Conception de la pièce
Dans la conception même de la pièce, il faut s'attacher à éviter les zones de confinement, les contacts entre matériaux différents, et plus généralement, les hétérogénéités. Il faut aussi prévoir l'importance de la corrosion (impact sur la solidité, etc.) et le temps au bout duquel il faudra changer la pièce (maintenance préventive), ou bien prévoir des contrôles réguliers (contrôle non-destructif, maintenance conditionnelle).
Maîtrise de l'environnement
Dans un environnement fermé (par exemple, un circuit d'eau fermé), il devient possible de maîtriser nombre de paramètres ayant une influence sur la corrosion : composition chimique (notamment acidité et dureté de l'eau), température, caractère plus ou moins abrasif et vitesse ou pression du fluide transporté, etc. Il existe également des produits dits « inhibiteurs de corrosion. » pour ces contextes. Ce type d'approche est de fait inapplicable en milieu ouvert (atmosphère, mer, bassin en contact avec le milieu naturel, circuit ouvert).
Empêcher la réaction chimique
Il existe deux moyens d'empêcher la réaction chimique d'avoir lieu.
Isoler la pièce de l'environnement
On peut tenter d'isoler la pièce de l'environnement par une barrière : couche de peinture, de matière plastique… ou par un traitement de surface : nitruration, chromatation, projection plasma.
Changer le potentiel électrochimique
La corrosion étant essentiellement un phénomène d'oxydo-réduction, on peut jouer sur le potentiel électrochimique de surface.
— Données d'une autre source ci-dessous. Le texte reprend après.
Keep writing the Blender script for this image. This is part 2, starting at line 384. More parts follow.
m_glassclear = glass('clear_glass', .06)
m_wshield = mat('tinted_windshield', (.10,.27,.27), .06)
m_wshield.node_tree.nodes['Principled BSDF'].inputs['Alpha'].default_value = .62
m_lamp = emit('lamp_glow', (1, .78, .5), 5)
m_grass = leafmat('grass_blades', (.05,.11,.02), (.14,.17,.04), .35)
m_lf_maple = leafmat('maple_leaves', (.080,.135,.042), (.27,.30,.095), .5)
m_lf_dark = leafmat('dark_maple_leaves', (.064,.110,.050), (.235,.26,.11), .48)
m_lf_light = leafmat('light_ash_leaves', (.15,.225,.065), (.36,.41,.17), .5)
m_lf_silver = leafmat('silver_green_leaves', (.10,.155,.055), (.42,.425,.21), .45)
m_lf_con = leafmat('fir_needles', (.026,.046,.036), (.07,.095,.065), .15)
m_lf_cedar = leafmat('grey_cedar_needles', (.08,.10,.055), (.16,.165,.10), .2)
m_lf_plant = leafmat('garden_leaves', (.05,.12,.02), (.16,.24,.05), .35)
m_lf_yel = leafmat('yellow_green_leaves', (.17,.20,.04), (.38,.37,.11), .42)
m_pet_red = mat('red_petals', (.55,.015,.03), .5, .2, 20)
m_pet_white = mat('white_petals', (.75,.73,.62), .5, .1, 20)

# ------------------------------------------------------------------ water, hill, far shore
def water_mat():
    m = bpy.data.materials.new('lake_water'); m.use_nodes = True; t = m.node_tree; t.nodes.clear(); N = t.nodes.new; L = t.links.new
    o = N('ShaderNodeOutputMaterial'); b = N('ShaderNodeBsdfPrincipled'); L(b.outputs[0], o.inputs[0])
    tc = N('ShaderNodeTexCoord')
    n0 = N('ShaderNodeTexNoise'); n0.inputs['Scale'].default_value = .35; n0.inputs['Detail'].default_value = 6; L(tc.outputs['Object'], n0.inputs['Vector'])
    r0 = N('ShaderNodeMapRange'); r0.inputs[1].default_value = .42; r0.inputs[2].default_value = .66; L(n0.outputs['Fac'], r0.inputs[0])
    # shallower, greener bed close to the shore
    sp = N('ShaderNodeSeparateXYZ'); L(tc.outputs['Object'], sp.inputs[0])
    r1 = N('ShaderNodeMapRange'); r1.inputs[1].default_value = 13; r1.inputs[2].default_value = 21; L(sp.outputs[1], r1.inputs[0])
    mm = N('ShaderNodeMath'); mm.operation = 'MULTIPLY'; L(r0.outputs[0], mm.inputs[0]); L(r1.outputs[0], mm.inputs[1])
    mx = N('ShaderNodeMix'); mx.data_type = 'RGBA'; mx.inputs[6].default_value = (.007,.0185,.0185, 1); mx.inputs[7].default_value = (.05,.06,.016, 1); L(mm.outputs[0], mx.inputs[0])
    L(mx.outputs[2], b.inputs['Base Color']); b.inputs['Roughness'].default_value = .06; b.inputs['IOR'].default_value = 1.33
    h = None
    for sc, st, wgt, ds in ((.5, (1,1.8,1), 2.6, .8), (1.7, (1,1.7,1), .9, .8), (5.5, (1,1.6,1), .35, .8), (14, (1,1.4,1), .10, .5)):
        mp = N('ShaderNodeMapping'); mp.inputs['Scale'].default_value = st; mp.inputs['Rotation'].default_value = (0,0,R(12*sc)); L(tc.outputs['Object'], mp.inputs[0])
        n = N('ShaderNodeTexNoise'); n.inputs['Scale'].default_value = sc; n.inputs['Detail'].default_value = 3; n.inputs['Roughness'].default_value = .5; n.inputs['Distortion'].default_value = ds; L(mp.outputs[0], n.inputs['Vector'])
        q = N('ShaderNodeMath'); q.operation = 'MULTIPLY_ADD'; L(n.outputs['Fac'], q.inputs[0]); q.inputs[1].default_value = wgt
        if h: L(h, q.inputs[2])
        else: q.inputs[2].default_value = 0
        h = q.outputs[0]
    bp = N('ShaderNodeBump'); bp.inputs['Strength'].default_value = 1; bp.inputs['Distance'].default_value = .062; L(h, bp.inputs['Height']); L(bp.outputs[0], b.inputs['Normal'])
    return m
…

Pour simplifier, lors de l'oxydation, une espèce chimique de l'environnement prend des électrons au matériau. Si l'on fournit des électrons par un autre moyen (par un générateur électrique, ou bien par une autre réaction chimique), on empêche le matériau de perdre ses propres électrons. C'est le principe de la protection cathodique.
Il est ainsi possible d'introduire une autre pièce pour ralentir ou empêcher la réaction. Un premier moyen de la réaliser est d'utiliser une « anode sacrificielle ». Cette nouvelle pièce, souvent en zinc ou magnésium, abaisse en effet le potentiel électrochimique de la pièce protégée en dessous du potentiel où il peut s'oxyder, et va se corroder à la place de la pièce à protéger. En milieu aqueux, il suffit de visser ou de mettre en contact l'anode sacrificielle sur la pièce à protéger.
Si la pièce est de grande dimension, il faut cependant tenir compte d'une déperdition de protection liée à la chute ohmique. Celle-ci est provoquée par la résistance au passage du courant dans le milieu environnant, et elle augmente avec la distance du point de la pièce protégée au contact avec l'anode sacrificielle. Au-delà d'une certaine distance, qui dépend de la conductivité du milieu, la pièce n'est plus protégée. Il faut donc positionner les anodes à distance régulière de manière que tout point se situe en dessous du potentiel où le métal peut se corroder. C'est ce qui est réalisé sur les grandes structures, par exemple les plate-formes pétrolières offshore. Ces anodes sacrificielles se consomment et ont une durée de vie limitée, et nécessitent par conséquent un remplacement périodique.
À l'air libre, il faut entièrement recouvrir la pièce de zinc (principe de la galvanisation), qui agit non seulement en surface de la pièce mais aussi de l'intérieur, grâce à un alliage fer-zinc puissant. On peut aussi mettre des particules métallique dans la peinture, ce qui associe barrière physique et protection cathodique. Les peintures anti-corrosion au plomb (minium) ont été également abandonnées en raison de leur effet sur l'environnement et la santé.
Un deuxième moyen de réaliser la protection cathodique est d'abaisser le potentiel du métal avec une source électrique externe, en imposant un potentiel ou un courant entre la pièce et une anode externe positionnée au regard de la surface, mais sans contact direct avec le métal. Dans ce cas, l'anode ne se consomme pas et n'a pas besoin d'être remplacée.
Dans l'industrie automobile, on protège le fer en créant une réaction chimique avec celui-ci. Le produit, imperméable, protégera le métal : c'est la parkérisation.
Le chromage de l'acier a été complètement abandonné. En effet, le chrome en lui-même ne se corrodait pas, donc protégeait la pièce (protection anodique), mais la moindre rayure était catastrophique car la pièce jouait alors le rôle d'anode sacrificielle pour le chrome et se corrodait très rapidement.